En el centro de este itinerario de gloria del Hijo y de la Madre, el Rosario considera, en el tercer misterio glorioso, Pentecostés, que muestra el rostro de la Iglesia como una familia reunida con María, avivada por la efusión impetuosa del Espíritu y dispuesta para la misión evangelizadora. La contemplación de éste, como de los otros misterios gloriosos, ha de llevar a los creyentes a tomar conciencia cada vez más viva de su nueva vida en Cristo, en el seno de la Iglesia; una vida cuyo gran “icono” es la escena de Pentecostés. De este modo, los misterios gloriosos alimentan en los creyentes la esperanza en la meta escatológica, hacia la cual se encaminan como miembros del Pueblo de Dios peregrino en la historia. Esto les impulsará necesariamente a dar un testimonio valiente de aquel “gozoso anuncio” que da sentido a toda su vida.

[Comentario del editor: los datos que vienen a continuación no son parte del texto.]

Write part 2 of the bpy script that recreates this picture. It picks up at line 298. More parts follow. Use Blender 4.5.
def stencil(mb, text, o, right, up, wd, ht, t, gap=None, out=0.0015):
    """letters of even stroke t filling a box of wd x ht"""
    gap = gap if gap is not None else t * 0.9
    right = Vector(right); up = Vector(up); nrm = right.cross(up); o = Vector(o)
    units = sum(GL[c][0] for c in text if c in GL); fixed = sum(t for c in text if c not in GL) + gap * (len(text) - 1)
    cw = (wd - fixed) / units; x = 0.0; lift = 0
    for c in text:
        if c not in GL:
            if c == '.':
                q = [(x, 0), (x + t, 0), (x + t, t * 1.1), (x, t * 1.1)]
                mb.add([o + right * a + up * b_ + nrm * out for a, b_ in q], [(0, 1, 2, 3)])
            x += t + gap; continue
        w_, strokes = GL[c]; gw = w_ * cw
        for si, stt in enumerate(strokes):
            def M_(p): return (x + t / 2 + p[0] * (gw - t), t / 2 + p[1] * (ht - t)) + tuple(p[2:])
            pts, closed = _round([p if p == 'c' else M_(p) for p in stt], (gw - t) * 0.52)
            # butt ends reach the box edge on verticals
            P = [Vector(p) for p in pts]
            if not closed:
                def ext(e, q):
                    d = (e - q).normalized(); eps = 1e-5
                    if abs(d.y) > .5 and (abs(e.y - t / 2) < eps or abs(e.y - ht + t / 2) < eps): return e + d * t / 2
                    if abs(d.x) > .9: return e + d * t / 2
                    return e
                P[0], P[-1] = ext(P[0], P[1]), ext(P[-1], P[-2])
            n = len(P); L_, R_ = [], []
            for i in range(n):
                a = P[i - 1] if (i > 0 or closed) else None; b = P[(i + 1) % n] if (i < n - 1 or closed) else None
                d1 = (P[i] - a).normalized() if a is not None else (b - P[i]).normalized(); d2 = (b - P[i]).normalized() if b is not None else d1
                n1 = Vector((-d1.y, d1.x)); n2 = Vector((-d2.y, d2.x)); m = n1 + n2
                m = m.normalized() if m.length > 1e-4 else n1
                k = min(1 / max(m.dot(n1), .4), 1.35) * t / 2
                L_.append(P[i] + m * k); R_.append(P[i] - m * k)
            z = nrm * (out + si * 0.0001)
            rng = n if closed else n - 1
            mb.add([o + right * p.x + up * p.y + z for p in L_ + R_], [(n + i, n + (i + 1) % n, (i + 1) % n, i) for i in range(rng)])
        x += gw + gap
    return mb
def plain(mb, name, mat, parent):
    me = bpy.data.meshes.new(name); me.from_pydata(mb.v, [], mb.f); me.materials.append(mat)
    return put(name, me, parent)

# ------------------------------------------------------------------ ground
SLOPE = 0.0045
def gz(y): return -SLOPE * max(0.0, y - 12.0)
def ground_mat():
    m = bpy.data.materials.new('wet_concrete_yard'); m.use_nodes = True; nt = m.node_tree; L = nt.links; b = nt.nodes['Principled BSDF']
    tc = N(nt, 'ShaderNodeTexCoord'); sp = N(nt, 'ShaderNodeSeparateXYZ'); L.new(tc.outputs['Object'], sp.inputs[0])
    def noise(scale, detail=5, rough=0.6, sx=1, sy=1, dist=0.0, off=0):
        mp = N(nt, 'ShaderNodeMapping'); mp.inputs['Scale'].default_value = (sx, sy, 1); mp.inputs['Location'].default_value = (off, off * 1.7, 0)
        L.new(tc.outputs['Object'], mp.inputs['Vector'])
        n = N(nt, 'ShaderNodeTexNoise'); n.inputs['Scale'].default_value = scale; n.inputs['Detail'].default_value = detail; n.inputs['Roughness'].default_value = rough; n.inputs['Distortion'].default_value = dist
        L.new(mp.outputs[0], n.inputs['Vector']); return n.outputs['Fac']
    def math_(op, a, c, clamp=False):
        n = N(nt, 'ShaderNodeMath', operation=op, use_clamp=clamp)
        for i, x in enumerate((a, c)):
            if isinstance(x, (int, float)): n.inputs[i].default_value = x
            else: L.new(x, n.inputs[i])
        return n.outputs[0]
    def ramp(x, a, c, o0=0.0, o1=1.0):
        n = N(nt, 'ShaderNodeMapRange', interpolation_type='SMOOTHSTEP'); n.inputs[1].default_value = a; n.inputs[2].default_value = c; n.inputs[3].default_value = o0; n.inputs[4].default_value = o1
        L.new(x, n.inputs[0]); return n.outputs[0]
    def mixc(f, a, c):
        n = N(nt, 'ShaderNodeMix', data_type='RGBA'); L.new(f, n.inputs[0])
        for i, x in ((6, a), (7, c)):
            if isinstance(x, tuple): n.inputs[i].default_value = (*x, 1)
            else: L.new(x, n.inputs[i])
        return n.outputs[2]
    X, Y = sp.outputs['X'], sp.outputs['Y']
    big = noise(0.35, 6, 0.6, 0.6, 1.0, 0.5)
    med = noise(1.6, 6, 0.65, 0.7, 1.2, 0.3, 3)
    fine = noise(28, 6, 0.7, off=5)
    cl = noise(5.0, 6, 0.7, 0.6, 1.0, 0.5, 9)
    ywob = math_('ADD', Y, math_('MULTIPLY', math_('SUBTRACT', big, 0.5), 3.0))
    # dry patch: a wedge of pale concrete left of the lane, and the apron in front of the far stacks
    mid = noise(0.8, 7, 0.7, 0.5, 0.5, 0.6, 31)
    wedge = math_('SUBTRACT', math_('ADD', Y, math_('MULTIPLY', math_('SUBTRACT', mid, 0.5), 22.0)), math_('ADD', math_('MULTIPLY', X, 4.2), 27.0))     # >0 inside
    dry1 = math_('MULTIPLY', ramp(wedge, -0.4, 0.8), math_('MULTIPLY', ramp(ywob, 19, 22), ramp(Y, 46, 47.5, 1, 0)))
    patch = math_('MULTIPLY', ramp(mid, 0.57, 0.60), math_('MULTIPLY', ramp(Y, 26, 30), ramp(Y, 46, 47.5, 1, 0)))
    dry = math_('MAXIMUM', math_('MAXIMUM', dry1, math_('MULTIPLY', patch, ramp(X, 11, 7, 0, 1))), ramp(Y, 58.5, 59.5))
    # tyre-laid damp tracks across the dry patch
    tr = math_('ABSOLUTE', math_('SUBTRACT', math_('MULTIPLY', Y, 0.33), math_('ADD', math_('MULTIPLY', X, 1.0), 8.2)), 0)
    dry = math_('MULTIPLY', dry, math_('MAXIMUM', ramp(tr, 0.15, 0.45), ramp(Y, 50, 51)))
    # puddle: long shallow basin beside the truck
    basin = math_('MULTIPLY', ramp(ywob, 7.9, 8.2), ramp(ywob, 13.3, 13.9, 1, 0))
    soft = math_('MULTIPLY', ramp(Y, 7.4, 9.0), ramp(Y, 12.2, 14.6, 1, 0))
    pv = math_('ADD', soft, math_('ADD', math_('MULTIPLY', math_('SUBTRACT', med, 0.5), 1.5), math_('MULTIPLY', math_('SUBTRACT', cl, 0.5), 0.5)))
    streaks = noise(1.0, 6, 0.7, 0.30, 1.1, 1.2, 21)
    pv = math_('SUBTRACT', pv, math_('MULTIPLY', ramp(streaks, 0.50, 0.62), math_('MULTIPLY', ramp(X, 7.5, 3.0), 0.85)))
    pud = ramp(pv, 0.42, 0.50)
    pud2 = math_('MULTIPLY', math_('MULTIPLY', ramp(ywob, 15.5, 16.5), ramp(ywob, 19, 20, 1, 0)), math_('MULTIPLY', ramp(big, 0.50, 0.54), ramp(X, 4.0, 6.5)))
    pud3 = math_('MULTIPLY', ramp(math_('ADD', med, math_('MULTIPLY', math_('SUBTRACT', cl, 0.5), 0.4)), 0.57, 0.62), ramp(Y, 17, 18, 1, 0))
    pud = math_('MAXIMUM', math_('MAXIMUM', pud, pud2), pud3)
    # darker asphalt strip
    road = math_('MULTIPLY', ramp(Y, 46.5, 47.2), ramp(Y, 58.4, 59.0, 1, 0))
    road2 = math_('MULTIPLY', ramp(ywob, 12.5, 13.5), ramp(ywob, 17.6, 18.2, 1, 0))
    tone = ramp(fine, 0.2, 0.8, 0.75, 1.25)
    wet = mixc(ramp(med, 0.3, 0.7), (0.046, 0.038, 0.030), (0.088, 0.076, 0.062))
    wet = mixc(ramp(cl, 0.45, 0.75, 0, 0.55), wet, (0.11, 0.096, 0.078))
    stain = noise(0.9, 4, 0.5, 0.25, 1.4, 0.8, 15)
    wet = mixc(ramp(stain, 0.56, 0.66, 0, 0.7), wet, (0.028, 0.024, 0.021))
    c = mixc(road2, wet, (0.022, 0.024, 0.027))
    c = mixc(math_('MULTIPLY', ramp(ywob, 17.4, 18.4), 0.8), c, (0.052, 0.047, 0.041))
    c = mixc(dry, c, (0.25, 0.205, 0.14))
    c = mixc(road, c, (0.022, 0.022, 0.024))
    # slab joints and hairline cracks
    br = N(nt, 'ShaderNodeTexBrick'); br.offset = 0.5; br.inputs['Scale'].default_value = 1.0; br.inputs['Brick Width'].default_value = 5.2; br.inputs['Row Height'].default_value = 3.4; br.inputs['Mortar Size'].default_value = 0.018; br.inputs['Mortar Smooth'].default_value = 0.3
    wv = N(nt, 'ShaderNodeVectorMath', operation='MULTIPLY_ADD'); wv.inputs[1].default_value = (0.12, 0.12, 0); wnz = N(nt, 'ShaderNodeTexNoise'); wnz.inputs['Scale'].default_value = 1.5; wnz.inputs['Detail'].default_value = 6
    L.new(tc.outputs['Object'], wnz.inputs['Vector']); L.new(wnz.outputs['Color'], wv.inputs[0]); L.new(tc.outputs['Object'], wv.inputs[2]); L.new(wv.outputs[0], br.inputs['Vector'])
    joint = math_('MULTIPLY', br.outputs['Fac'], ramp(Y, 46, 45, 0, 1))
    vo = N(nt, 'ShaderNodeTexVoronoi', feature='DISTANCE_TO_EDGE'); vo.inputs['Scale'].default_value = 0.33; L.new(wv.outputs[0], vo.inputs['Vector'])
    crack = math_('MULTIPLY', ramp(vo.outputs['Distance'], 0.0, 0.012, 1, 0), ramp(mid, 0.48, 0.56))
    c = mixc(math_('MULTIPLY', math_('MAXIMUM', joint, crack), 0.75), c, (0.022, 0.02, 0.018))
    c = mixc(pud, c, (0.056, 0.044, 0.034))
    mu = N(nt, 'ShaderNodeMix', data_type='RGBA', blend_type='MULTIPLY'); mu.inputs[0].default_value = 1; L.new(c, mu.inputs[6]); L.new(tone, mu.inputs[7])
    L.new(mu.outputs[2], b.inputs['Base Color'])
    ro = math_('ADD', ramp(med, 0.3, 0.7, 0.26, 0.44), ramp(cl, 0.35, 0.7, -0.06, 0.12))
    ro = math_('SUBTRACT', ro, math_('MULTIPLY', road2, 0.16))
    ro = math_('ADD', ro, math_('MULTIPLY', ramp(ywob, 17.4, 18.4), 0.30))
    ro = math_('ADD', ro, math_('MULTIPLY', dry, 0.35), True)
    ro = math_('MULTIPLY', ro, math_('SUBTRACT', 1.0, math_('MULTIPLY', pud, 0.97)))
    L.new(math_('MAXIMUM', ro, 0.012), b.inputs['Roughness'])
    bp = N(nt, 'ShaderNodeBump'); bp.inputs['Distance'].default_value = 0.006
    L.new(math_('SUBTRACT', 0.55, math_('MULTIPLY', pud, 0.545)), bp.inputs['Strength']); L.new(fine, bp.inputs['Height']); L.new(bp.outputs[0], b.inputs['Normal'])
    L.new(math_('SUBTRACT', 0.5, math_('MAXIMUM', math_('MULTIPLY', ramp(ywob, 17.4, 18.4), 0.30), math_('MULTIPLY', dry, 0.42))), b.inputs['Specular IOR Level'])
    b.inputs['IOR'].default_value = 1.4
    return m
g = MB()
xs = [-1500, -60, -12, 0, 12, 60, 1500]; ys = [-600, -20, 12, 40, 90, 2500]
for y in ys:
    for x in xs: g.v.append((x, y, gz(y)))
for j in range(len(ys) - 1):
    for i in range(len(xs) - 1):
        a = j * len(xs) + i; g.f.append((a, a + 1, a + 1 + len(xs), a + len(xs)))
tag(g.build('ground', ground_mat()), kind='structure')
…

- La Resurrección de Nuestro Señor Jesucristo
- La Ascensión de Jesús al Cielo
- La Venida del Espíritu Santo sobre los Apóstoles el día de Pentecostés
- La Asunción de la Virgen María al Cielo
- La Coronación de María como Reina y Señora de todo lo creado
Los textos son extractos de la Carta Apostólica “Rosarium Virginis Mariae”, escrita por Su Santidad Juan Pablo II el 16 octubre del año 2002.